Wednesday, May 20, 2009


After deciding to commit to going OTD, I found myself between a rock and, well, nothing. Because I had spent all of my life really involved in learning, all of my old friends were super-shtark bochurim that wanted to have nothing to do with me. It hurt, but I honestly don't know what I would have done if the tables were turned. While I was frum, I had no room in my life for people who weren't, unless of course, to be mekarev them; They were wasting their lives, and to spend time with them would be a waste of mine. So while I didn't blame them, I was left feeling rather alone.
One of the main hurdles I felt I had to overcome, was figuring out where I stood in society. People don't realize how hard it is to go OTD, from being so frum. I had always define myself with my religion, and now I felt like I didn't even know who I was. Looking around at the world for the first time, it seemed like everyone had a place, a niche that they fit into. I remember taking drivers ed classes and being so jealous of everyone. Even if they didn't know each other they could find something to talk about, but I had nothing to say. I hadn't read any books, gone to any movies or watched any tv. I didn't even know how to dress. All I owned were white shirts and black pants.
One day I went to the local mall and went a little crazy. I went into a bunch of stores, and asked for random things. Into the book store, asked for some best sellers. Into the music store and asked for whatever was popular. Into Eddie Bauer and literally bought the clothes off of a few mannequins. I came out looking like a preppy Ken doll, listening to madonna and janet jackson and reading some crappy mystery/romance novels. Something just didn't feel right. For so long I had been part of a very tight-knit group, centered around learning, and while it was hard being without it, just trying to fit in to some random group wasn't the right thing either. So, I spent time trying to figure out who it was I was, and who I wanted to be. Reading voraciously, listening to music all the time and always trying new things. Nine years later, I have a much better idea of who I am but it's still an ongoing process. I still like to find new things, always feeling like I may have missed out on something. But finding friends and people that I felt comfortable hanging out with, that's a whole separate story...

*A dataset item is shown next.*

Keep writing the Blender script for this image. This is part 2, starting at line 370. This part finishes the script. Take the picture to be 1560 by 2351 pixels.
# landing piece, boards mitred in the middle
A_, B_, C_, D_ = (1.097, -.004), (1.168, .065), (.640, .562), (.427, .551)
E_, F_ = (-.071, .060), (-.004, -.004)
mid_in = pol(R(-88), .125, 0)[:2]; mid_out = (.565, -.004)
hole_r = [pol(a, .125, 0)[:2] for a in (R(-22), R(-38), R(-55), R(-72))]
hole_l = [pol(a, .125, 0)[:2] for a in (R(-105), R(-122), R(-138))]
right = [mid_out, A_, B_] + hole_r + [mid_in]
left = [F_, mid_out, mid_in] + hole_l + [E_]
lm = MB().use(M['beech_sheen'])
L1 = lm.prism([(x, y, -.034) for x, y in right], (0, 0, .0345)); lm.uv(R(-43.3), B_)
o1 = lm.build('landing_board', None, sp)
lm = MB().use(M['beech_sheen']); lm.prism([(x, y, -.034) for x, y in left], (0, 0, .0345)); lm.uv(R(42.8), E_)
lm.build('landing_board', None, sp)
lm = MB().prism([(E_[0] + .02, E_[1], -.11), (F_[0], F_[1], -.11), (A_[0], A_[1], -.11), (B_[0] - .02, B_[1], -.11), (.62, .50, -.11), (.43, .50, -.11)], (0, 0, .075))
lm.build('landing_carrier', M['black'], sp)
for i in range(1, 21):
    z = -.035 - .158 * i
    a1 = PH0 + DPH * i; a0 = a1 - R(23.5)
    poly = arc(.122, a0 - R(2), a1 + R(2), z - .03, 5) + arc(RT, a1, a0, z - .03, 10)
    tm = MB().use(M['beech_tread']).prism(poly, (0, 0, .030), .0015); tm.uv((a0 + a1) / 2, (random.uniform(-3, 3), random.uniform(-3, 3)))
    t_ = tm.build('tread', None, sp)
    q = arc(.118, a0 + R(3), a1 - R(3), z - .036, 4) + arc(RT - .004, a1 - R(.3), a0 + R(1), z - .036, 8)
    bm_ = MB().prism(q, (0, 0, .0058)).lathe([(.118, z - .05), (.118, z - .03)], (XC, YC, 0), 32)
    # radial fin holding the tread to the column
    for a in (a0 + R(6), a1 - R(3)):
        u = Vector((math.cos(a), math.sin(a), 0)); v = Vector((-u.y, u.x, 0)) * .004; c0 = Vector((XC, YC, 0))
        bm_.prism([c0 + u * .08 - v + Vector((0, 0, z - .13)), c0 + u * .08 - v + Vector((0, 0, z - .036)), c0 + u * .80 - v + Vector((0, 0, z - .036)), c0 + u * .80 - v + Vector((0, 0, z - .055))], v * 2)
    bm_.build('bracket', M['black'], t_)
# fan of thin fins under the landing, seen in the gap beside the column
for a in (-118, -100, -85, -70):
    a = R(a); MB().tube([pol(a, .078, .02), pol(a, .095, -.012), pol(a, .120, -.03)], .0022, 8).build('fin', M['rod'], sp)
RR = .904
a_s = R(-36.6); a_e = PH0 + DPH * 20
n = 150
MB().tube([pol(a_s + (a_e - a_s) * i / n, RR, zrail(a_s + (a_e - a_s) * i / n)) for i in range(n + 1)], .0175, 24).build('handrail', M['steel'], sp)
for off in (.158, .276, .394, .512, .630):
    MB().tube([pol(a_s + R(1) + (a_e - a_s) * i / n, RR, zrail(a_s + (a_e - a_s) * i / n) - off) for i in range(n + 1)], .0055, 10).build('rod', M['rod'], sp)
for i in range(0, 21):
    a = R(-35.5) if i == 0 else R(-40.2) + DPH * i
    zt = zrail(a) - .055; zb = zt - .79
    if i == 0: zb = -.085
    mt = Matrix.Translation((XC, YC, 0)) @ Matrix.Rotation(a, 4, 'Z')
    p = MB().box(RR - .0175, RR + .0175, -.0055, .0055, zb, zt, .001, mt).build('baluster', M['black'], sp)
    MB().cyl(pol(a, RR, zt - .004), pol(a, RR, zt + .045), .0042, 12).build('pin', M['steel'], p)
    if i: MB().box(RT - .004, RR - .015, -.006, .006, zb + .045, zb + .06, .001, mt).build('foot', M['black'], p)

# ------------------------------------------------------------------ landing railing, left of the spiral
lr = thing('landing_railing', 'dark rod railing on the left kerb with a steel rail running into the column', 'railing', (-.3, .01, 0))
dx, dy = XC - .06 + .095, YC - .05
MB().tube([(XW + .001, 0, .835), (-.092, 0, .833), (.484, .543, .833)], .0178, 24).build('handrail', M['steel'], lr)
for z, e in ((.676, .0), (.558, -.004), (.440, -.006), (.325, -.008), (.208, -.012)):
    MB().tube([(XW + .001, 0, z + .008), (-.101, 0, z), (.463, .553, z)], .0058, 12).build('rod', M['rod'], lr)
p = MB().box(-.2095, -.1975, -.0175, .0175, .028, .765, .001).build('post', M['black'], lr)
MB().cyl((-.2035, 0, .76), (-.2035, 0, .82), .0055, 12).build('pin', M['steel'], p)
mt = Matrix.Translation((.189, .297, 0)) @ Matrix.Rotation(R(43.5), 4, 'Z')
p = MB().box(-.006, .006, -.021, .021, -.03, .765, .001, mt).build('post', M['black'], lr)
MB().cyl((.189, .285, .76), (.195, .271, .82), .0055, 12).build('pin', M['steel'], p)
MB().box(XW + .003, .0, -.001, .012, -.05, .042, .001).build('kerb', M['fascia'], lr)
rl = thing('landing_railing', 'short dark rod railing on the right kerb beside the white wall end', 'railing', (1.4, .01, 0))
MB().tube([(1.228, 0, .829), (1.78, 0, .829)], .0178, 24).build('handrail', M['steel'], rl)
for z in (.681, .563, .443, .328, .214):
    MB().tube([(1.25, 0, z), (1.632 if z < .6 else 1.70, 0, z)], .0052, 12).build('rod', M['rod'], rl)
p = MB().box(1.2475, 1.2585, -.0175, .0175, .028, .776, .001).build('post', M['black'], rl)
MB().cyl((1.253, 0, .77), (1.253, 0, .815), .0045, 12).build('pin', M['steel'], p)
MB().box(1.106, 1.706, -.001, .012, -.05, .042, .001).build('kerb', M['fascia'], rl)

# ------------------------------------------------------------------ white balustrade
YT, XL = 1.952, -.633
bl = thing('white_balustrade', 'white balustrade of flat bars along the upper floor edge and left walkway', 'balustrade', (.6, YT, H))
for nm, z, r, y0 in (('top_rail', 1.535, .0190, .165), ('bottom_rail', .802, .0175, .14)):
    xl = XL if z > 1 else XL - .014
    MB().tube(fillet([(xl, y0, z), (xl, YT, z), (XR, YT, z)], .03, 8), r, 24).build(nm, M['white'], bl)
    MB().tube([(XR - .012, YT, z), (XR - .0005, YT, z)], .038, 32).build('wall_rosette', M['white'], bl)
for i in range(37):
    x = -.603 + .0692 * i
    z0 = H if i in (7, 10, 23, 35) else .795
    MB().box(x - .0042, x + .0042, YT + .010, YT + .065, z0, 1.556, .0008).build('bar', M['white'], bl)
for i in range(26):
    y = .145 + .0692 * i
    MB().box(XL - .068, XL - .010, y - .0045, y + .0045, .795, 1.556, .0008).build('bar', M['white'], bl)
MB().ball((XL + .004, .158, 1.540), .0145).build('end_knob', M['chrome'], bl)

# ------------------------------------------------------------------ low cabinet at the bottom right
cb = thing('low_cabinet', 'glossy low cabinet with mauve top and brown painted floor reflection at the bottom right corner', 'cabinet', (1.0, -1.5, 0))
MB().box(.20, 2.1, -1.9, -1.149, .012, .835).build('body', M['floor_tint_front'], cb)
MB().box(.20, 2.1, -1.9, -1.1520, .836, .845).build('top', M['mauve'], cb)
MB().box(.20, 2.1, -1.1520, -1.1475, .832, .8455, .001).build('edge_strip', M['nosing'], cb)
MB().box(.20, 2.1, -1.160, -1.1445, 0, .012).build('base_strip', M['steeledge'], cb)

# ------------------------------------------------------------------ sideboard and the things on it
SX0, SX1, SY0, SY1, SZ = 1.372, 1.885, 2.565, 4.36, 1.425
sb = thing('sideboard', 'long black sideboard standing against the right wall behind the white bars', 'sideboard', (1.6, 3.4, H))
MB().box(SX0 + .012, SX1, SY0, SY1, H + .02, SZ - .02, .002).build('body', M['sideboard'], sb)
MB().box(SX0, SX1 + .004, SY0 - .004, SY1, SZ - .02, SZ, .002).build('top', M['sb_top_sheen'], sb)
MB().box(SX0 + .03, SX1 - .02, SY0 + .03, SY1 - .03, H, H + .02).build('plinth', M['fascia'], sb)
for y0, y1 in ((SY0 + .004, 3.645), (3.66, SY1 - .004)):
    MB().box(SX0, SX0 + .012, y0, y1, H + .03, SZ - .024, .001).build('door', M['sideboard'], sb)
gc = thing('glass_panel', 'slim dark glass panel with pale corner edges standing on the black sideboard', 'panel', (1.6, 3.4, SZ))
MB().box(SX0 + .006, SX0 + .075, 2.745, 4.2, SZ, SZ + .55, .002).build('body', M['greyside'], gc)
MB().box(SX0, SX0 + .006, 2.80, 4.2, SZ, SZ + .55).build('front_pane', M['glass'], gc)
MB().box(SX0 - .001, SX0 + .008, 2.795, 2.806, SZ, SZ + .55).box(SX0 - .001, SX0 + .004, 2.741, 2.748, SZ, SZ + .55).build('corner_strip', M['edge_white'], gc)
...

  1. one thing i never got is why changing your beliefs requires you to change your taste in music, clothes, and everything else.

    i guess for social reasons. I never had an interest. but, maybe that's why i'm socially so in limbo.

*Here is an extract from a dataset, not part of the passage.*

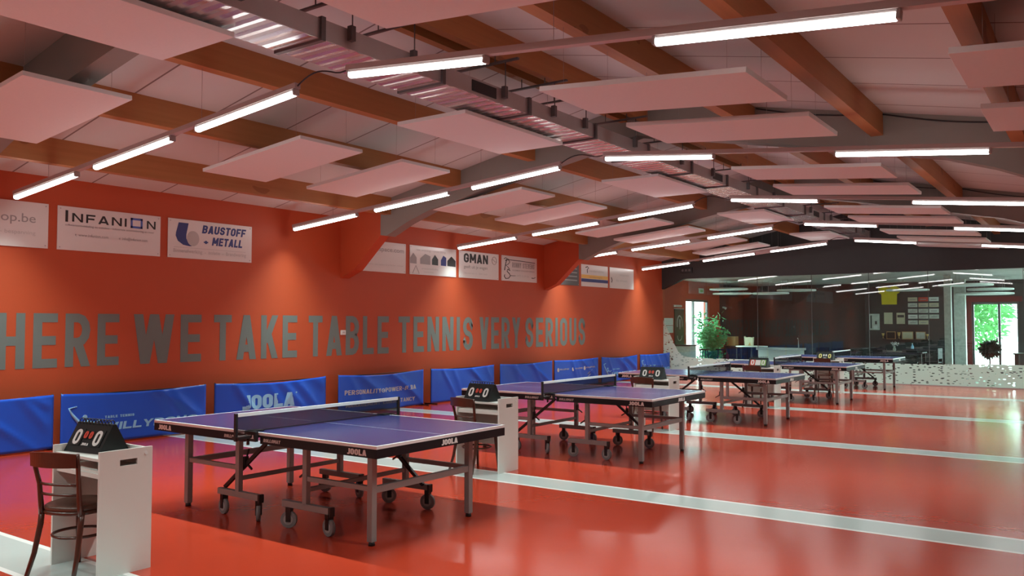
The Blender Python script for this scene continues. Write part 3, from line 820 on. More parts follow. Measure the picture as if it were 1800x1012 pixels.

  2. It's not that I had to change my taste in those things, I had to find what I liked in the first place. I spent my life so closed of from the world at large that I really had no idea what I liked. Imagine a deaf person who gains hearing, what music do they like? While not as severe, I was in a similar situation.

  3. i totally relate..12 years after I first stopped keeping strict kosher, I'm still out there trying all sorts of new foods...I'm going on my first trip to europe this summer, and one of the things i'm most excited about is a whole new country full of all new foods to try. :) I still haven't tried all the chain restaurants, and drive throughs confuse the heck out me....

    music and books not so much cause i grew up modern orthodox and the library was basically my second home. As a teenager I constantly got in trouble for the type of music I was listening to- mostly nirvana and NIN and smashing pumpkins, stuff like that, my parents didn't approve of (although they were fine with the beatles and the music from the 60s...i guess it was fine as long as it was the music THEY liked).

    But books...I can't remember how many shabbas diners I would sneak a book under the table so that I could just read it while people were saying divrei torah and such. Books were totally my escape, to the point where now when I'm reading, I literally do not hear other people talking anymore, which really annoys my husband (cause I just don't hear anything he says whenever I'm reading anything, including the internet).

  4. >Books were totally my escape, to the point where now when I'm reading, I literally do not hear other people talking anymore,

    I have that too! I guess my love of learning carried over to my love of reading. I can get so lost in a book that I have no idea what's happening. I also can't get rid of any books, I have over 3k and I just cant part with any of them!

  5. oh yeah I'm up to 5 (big) bookcases full at home and 1 at my office at school...and only a shelf or two of that are my husband's books :) I also gave away of a whole bunch of stuff (like my entire Steven King collection) when I moved out of my parents house, but most I keep forever.

  6. Way to incorporate Boy On A Stick and Snake... nice to know someone out there also reads that comic.
    I think the best thing you can do, to try to find your 'OTD-self', is keep in mind that you are trying to become the person you would be without religion in the way. Think about who you look up to and see what makes them likeable.

  7. >but most I keep forever.

    It's so hard to let them go!!

    BOASAS is awesome. As for my OTD self, I'm happy with who I am now, but I still always try to experience new things because I feel like I missed out on a lot.